Let's pause for a minute to reflect on the Mary Marvel situation: for the past several years she's been corrupted into Dark Mary, wearing black and (in "Final Crisis") sporting some Oubliette-style fetish gear. Any narrative impact that would have resulted from her "darkening" and possession by Desaad was lessened by her weeks of flying around as a bad girl in the abysmal "Countdown" series. And then immediately following the events of "Final Crisis," she's back to Dark Mary again.

And lets not even mention the "Trials of Shazam" series, which had a few nice moments but ended with Billy Batson becoming the new Shazam and Freddy Freeman becoming the new Captain Marvel, for no real benefit to the DCU.

If anything, this "Justice Society of America" arc seems like an attempt to bring the Marvel Family back together, to undo some of the damage that has been done to the characters from years of underwhelming stories and nonsensical behavior.

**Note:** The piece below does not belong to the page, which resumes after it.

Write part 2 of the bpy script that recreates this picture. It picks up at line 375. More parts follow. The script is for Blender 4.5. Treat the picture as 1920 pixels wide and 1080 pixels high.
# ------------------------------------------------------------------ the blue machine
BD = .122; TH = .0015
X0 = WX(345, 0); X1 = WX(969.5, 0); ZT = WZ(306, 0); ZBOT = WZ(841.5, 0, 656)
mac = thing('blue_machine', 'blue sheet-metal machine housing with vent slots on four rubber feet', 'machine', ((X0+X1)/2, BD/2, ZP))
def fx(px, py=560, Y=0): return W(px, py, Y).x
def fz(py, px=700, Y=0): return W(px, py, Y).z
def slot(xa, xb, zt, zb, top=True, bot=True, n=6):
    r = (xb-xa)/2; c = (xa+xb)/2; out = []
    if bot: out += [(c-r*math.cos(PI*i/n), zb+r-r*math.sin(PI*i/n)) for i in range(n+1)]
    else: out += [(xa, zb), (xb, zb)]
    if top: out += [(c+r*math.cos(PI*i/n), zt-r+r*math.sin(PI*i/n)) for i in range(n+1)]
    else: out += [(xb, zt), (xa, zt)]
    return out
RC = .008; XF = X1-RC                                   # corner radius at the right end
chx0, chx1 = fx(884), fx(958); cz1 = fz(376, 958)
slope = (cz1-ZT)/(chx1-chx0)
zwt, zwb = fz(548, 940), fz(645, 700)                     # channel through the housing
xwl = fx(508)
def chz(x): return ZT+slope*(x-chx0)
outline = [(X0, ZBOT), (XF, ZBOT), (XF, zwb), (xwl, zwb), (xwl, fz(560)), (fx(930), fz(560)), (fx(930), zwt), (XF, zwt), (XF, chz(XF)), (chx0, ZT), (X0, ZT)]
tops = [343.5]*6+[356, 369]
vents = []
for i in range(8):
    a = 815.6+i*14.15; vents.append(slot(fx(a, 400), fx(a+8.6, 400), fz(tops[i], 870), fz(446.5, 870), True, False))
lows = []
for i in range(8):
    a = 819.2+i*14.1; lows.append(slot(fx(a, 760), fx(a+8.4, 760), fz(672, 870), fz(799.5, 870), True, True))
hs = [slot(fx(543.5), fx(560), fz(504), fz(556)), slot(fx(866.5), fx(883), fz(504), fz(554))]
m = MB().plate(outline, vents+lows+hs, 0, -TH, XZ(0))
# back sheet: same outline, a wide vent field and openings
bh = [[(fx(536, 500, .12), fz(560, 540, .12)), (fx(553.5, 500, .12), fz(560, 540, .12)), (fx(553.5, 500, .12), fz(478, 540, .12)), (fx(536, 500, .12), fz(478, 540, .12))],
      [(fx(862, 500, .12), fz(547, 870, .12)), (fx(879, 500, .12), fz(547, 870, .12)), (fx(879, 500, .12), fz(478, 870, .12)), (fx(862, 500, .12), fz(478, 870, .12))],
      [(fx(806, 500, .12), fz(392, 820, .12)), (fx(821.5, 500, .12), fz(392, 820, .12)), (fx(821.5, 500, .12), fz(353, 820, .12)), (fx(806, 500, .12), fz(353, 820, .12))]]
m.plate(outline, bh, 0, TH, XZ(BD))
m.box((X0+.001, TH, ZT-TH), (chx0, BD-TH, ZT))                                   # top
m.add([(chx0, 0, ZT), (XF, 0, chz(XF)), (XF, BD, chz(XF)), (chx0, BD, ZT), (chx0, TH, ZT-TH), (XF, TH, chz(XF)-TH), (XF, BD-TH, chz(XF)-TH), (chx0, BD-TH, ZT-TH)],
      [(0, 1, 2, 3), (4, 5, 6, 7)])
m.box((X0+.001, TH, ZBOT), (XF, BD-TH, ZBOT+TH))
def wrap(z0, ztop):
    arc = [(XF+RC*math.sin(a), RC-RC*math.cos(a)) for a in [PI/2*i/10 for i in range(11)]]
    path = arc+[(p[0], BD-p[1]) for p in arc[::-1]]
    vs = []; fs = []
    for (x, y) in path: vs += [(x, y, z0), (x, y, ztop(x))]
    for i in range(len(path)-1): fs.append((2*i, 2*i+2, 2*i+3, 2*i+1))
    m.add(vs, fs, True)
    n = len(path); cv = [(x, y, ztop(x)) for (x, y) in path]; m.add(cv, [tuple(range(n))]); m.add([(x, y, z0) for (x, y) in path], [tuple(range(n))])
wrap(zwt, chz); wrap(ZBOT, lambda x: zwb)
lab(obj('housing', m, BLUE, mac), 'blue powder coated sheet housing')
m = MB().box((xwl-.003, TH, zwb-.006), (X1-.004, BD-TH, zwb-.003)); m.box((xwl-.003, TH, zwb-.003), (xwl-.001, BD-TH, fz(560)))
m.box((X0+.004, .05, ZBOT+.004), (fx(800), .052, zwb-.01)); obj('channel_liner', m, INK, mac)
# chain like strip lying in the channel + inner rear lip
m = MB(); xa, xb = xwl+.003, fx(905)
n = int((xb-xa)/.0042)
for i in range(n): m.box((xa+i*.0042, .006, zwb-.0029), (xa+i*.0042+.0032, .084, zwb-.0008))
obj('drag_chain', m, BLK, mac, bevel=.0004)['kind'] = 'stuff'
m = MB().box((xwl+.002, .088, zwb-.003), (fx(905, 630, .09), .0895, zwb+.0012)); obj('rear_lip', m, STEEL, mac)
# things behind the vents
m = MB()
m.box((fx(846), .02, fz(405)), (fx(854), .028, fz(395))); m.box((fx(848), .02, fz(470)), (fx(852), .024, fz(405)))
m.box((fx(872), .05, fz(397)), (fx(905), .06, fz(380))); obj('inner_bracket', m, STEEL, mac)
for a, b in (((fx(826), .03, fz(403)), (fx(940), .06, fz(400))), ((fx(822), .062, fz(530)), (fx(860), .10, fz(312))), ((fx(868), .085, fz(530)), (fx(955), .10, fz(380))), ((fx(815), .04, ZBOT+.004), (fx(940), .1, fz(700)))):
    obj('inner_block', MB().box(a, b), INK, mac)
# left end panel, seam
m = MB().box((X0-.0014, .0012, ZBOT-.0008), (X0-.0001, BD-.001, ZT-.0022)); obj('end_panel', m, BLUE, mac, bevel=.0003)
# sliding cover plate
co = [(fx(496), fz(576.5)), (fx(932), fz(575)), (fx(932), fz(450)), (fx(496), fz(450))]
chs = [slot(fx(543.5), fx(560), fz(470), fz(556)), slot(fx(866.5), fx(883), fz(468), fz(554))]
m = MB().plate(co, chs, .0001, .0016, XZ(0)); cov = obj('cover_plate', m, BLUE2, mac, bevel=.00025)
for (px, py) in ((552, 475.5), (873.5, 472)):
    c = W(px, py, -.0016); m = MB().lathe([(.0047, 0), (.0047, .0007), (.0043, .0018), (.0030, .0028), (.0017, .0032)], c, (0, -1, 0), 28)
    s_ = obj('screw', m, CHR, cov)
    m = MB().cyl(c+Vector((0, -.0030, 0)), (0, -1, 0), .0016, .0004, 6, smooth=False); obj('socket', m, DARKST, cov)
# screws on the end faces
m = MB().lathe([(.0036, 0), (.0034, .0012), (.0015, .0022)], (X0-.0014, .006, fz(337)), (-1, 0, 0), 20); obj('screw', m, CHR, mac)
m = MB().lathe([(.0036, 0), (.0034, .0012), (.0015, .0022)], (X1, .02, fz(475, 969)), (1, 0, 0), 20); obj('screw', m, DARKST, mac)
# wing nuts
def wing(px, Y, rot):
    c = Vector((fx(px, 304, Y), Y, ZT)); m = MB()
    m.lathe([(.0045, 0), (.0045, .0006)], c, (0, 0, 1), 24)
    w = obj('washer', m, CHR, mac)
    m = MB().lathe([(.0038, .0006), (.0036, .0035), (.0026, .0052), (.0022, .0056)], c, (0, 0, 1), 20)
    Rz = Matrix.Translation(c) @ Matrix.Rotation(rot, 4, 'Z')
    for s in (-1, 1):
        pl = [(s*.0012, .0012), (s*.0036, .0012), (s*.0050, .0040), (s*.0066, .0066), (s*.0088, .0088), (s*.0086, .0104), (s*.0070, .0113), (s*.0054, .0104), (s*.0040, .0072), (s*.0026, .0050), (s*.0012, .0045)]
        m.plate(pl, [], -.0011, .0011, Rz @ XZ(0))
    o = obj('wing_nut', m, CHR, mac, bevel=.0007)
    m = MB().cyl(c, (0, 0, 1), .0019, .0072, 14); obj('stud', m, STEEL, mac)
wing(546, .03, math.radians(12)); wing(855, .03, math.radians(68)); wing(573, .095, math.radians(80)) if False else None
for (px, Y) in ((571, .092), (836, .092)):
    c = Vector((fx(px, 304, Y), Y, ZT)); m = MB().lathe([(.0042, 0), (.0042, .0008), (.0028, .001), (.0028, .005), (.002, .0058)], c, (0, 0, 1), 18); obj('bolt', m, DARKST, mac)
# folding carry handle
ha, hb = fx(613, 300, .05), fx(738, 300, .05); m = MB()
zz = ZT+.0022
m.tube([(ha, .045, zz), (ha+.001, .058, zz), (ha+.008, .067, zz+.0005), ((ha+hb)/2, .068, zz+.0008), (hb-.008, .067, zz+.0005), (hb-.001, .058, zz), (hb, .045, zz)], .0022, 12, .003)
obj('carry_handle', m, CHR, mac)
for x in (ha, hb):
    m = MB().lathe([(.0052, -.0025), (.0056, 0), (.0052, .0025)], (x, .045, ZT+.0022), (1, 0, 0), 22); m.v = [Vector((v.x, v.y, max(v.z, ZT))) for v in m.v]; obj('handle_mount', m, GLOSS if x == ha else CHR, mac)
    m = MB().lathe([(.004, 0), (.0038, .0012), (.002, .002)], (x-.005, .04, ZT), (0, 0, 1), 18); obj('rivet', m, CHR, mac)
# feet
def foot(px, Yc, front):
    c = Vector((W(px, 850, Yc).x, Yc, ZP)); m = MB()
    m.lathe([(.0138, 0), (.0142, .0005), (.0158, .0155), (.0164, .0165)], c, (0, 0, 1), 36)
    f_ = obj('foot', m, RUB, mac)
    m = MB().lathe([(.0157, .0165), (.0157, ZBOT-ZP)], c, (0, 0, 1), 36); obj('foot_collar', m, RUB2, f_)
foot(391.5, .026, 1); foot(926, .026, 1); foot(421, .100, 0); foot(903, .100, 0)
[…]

But it's also about the love song of Albert J. Rothstein (aka Atom Smasher), who mopes and laments as he narrates this story of the rise and fall of the Black Adam Family and thinks about he's just not good enough for Stargirl. It's a whole lot of post-pubescent angst wrapped around an epic tale of gods at war. It's "My So-Called Life" meets "The Ring of the Nibelung," but with the Justice Society.

And it's fine.

It's a bit wordy and provides too-sudden resolutions to plot threads that Geoff Johns started weaving half-a-decade ago in the previous "JSA" series. The Atom Smasher's fall from grace, for example, was well-crafted by Johns back in that book, but apparently his penance has lasted long enough for he rejoins the team here without much in the way of reparations. It's as if Johns is saying, "yeah, let me wrap up this Atom Smasher/Khandaq situation before I leave this version of the Justice Society, and, oh yeah, let me clear up the Marvel Family problem too since I'm on the way out."

It's probably a bit too much, too quickly, but it's fine. It clears the table for the eventual arrival of Bill Willingham and Matt Sturges, and it finally gets rid of any need for Black Mary Marvel again. (One hopes.)

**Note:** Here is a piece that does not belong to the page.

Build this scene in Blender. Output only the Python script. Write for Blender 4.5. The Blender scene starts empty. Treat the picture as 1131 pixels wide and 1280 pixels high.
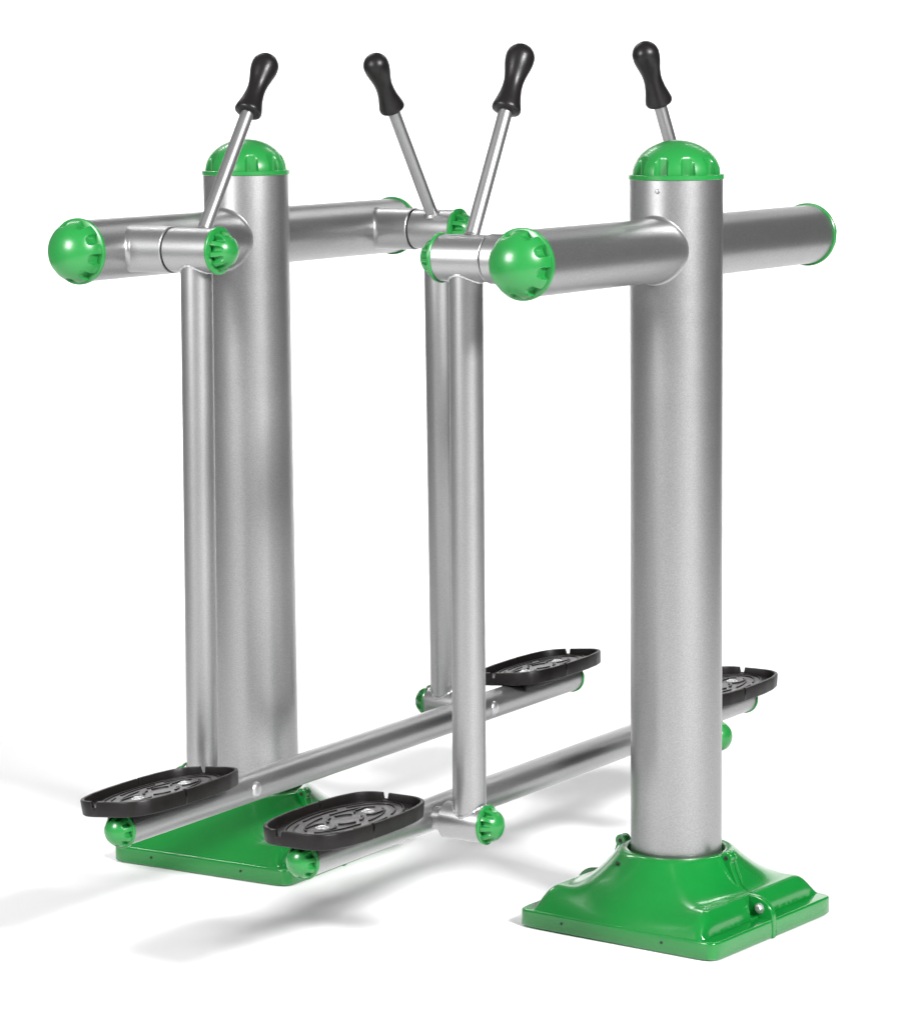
import bpy, bmesh, math, random
from mathutils import Vector, Matrix
random.seed(4)
PI = math.pi
C = bpy.context.scene.collection
R = math.radians

# ------------------------------------------------------------------ sizes (metres)
D = 0.9564                                   # distance between the two posts
HB = 1.2237; L = 0.522; S = 0.4122           # beam height, half length, axle offset
RB = 0.0558; RP = 0.0825; RS = 0.0400        # beam, post and sleeve radius
Q1, Q2, QL = 0.1296, 0.2288, 0.1802
ZF = 0.2464; F = 0.790; QF = 0.273; RF = 0.0287
Q3, Q4 = 0.1452, 0.2272; RB2 = 0.0325
S2 = 0.4236; RL = 0.0291; H = 1.3472

# ------------------------------------------------------------------ materials
def new_mat(name):
    m = bpy.data.materials.new(name); m.use_nodes = True
    nt = m.node_tree; b = nt.nodes['Principled BSDF']
    return m, nt, b

def coords(nt):
    return nt.nodes.new('ShaderNodeTexCoord').outputs['Object']

def noise(nt, co, scale, detail=3, rough=.5):
    n = nt.nodes.new('ShaderNodeTexNoise'); nt.links.new(co, n.inputs['Vector'])
    n.inputs['Scale'].default_value = scale; n.inputs['Detail'].default_value = detail
    n.inputs['Roughness'].default_value = rough
    return n.outputs['Fac']

def ramp(nt, fac, a, b, lo=.3, hi=.7):
    r = nt.nodes.new('ShaderNodeValToRGB'); nt.links.new(fac, r.inputs['Fac'])
    r.color_ramp.elements[0].position = lo; r.color_ramp.elements[0].color = (*a, 1)
    r.color_ramp.elements[1].position = hi; r.color_ramp.elements[1].color = (*b, 1)
    return r.outputs['Color']

def maprange(nt, fac, a, b):
    r = nt.nodes.new('ShaderNodeMapRange'); nt.links.new(fac, r.inputs['Value'])
    r.inputs['From Min'].default_value = .3; r.inputs['From Max'].default_value = .7
    r.inputs['To Min'].default_value = a; r.inputs['To Max'].default_value = b
    return r.outputs['Result']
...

And what makes it more than just merely fine. What makes it fine in a way that implies yeah-it-was-a-compressed-resolution-of-a-lot-of-stuff is that Jerry Ordway provides the art. Who better than Ordway -- the Platonic ideal of the "All-Star Squadron"/"Infinity Inc." approach to comic book nostalgia -- to work on Geoff Johns's "Justice Society of America"? He's really the perfect artist for the kind of story being told here, a classic artist for a story drenched in old-school storytelling tropes.

Yes, Shazam pops in to do the dance of the deus ex machina, but that's just part of the overall speed-resolution vibe of the whole comic. And he certainly looks nice in every panel, thanks to Ordway.

Johns was never able to develop this series in a way that reached the heights of his achievement on the more tightly-focused (and shorter-titled) "JSA" series, but if you're looking for good, old-fashioned comic book superheroics with more characters than you can shake your crotchety old stick at, you could do a lot worse that "Justice Society of America" #25.